**Written exercise:** Only the lines from the start of the data to the line containing "def L(nt, a, b): nt.links.new(a, b)", both included, should be output, exactly and without pictures.
========================
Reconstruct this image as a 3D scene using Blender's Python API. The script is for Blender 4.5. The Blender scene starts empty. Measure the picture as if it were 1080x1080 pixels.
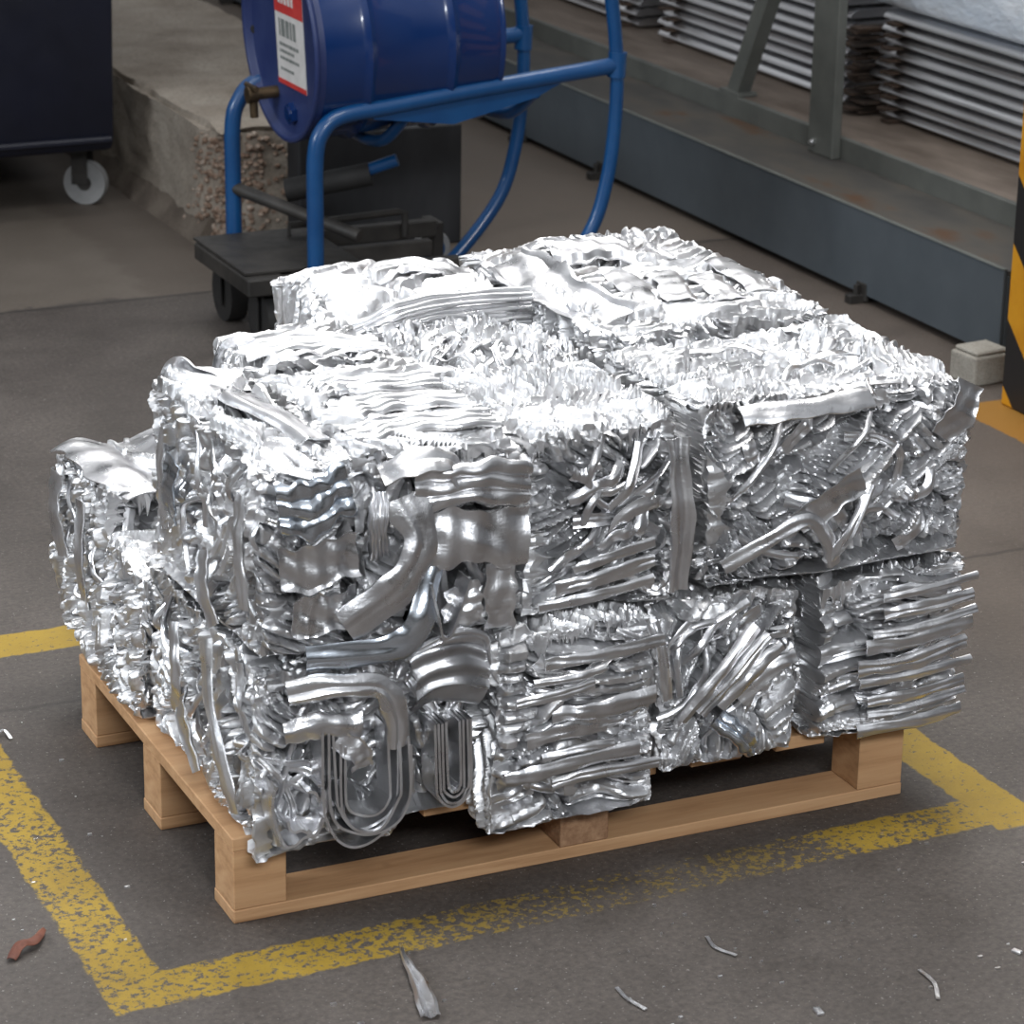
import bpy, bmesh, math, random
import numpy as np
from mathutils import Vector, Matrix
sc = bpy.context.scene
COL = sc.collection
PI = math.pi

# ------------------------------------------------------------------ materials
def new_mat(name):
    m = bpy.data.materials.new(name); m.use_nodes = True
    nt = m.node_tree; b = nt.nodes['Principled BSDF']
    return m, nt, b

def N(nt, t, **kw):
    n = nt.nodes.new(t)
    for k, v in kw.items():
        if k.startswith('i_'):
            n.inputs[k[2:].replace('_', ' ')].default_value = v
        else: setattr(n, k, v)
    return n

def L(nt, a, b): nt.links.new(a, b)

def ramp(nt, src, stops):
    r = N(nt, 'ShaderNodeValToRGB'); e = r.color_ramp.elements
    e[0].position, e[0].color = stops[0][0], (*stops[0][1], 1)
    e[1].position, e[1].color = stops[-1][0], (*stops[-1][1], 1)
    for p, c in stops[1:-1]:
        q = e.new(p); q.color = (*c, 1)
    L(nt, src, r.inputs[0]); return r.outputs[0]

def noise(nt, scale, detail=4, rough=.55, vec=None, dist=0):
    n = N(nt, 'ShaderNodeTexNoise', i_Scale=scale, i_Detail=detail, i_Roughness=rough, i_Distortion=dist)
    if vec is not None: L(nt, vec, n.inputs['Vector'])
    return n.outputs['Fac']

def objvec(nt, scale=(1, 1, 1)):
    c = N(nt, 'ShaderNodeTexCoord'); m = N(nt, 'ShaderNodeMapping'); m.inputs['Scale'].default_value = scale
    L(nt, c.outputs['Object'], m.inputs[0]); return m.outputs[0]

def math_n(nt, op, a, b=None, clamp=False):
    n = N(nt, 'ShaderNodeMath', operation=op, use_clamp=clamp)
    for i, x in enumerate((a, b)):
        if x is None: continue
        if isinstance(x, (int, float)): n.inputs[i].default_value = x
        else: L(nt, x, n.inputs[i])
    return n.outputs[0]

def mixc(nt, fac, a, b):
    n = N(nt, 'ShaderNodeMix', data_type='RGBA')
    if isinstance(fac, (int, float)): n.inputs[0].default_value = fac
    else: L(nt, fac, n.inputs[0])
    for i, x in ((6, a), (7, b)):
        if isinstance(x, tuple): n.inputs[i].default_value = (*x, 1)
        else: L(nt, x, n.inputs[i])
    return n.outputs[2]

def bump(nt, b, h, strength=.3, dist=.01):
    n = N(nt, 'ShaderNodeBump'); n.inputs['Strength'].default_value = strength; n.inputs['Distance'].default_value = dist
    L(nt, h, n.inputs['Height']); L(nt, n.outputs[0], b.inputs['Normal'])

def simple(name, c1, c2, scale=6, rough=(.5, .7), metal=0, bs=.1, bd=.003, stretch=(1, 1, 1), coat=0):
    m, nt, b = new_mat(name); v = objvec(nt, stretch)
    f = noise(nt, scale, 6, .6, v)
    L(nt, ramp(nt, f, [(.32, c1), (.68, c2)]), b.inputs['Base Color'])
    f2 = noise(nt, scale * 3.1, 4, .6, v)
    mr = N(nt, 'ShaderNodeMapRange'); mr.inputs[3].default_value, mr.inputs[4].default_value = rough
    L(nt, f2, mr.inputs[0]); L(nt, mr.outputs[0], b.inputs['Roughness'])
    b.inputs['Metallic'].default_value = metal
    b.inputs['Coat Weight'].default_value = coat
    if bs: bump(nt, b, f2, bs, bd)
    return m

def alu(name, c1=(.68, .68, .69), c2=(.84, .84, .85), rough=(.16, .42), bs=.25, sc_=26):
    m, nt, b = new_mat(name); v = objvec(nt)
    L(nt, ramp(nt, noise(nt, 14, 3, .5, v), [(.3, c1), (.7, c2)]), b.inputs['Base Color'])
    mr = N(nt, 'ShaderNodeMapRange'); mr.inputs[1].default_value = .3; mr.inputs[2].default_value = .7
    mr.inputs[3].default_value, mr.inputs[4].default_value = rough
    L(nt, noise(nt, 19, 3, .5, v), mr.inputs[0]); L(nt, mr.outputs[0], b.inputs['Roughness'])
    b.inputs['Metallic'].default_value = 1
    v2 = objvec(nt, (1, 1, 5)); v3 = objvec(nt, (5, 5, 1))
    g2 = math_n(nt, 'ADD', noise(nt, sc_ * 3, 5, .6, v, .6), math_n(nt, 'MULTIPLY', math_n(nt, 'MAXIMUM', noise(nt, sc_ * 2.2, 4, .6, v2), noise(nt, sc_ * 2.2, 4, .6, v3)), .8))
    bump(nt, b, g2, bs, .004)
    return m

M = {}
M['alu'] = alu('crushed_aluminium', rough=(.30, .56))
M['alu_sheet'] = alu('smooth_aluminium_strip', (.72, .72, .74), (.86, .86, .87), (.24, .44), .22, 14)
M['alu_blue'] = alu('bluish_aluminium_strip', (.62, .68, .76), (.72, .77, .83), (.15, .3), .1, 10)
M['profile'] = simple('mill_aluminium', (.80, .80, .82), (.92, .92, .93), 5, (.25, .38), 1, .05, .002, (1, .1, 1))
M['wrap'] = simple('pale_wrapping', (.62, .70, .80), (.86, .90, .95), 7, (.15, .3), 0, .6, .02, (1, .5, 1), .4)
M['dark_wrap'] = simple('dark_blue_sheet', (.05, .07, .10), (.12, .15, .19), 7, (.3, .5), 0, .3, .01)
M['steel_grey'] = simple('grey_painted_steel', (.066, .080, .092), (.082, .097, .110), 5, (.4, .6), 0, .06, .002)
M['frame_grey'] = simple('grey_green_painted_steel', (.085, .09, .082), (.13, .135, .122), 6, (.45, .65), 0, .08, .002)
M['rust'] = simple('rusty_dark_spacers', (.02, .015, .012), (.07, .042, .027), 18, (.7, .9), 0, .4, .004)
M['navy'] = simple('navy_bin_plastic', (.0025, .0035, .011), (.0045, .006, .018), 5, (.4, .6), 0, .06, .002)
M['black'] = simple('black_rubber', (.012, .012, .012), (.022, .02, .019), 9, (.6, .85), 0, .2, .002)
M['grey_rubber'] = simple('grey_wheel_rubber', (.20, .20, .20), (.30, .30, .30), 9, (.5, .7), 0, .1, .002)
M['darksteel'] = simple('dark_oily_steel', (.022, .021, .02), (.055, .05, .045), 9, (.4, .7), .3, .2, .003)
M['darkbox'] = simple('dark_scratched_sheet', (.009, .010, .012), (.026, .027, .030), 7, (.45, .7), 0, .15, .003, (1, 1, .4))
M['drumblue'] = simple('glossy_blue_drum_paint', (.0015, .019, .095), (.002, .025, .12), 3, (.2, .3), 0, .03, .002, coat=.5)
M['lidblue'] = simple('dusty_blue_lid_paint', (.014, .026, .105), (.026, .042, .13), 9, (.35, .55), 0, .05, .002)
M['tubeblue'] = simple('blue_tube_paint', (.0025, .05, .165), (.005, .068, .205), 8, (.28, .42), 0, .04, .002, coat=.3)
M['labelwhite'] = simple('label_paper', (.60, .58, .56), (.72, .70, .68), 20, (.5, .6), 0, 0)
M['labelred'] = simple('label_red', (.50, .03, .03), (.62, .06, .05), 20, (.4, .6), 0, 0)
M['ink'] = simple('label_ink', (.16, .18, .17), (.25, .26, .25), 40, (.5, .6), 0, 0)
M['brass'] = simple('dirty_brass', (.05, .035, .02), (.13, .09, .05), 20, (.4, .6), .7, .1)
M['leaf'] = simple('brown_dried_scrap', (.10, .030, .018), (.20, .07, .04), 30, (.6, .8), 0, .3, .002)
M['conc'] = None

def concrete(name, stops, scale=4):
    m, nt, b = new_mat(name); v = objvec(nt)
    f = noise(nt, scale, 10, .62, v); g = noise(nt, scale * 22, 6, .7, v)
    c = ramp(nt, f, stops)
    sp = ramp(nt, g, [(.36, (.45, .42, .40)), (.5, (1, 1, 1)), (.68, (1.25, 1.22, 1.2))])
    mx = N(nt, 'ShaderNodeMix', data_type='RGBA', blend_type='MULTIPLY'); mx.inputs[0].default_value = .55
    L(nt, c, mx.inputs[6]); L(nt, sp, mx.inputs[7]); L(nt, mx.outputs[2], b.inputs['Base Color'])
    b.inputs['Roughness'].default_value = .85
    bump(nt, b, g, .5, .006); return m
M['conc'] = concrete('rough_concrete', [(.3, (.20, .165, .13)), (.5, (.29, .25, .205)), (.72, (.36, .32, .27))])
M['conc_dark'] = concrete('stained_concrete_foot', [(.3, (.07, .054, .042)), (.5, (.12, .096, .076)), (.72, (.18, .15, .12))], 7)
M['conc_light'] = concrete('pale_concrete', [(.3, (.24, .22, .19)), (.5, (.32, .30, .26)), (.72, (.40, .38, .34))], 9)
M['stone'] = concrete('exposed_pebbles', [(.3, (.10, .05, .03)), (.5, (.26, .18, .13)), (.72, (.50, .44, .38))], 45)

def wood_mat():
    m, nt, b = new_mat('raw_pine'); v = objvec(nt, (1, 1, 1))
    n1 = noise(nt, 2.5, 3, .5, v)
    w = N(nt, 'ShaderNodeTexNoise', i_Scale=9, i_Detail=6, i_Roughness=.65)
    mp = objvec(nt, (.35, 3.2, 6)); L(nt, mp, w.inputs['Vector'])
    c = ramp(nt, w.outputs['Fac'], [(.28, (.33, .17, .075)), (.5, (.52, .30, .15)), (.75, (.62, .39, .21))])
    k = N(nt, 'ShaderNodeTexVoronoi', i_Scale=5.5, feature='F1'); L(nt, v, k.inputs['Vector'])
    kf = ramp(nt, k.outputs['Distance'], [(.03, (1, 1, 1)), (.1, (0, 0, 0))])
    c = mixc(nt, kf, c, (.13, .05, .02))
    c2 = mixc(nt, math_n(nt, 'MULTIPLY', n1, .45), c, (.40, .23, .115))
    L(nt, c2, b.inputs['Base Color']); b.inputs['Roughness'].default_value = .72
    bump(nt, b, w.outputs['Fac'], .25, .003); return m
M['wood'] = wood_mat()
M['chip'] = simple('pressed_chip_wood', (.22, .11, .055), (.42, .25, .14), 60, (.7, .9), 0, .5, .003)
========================
**Output for this exercise:**
Reconstruct this image as a 3D scene using Blender's Python API. The script is for Blender 4.5. The Blender scene starts empty. Measure the picture as if it were 1080x1080 pixels.
import bpy, bmesh, math, random
import numpy as np
from mathutils import Vector, Matrix
sc = bpy.context.scene
COL = sc.collection
PI = math.pi

# ------------------------------------------------------------------ materials
def new_mat(name):
    m = bpy.data.materials.new(name); m.use_nodes = True
    nt = m.node_tree; b = nt.nodes['Principled BSDF']
    return m, nt, b

def N(nt, t, **kw):
    n = nt.nodes.new(t)
    for k, v in kw.items():
        if k.startswith('i_'):
            n.inputs[k[2:].replace('_', ' ')].default_value = v
        else: setattr(n, k, v)
    return n

def L(nt, a, b): nt.links.new(a, b)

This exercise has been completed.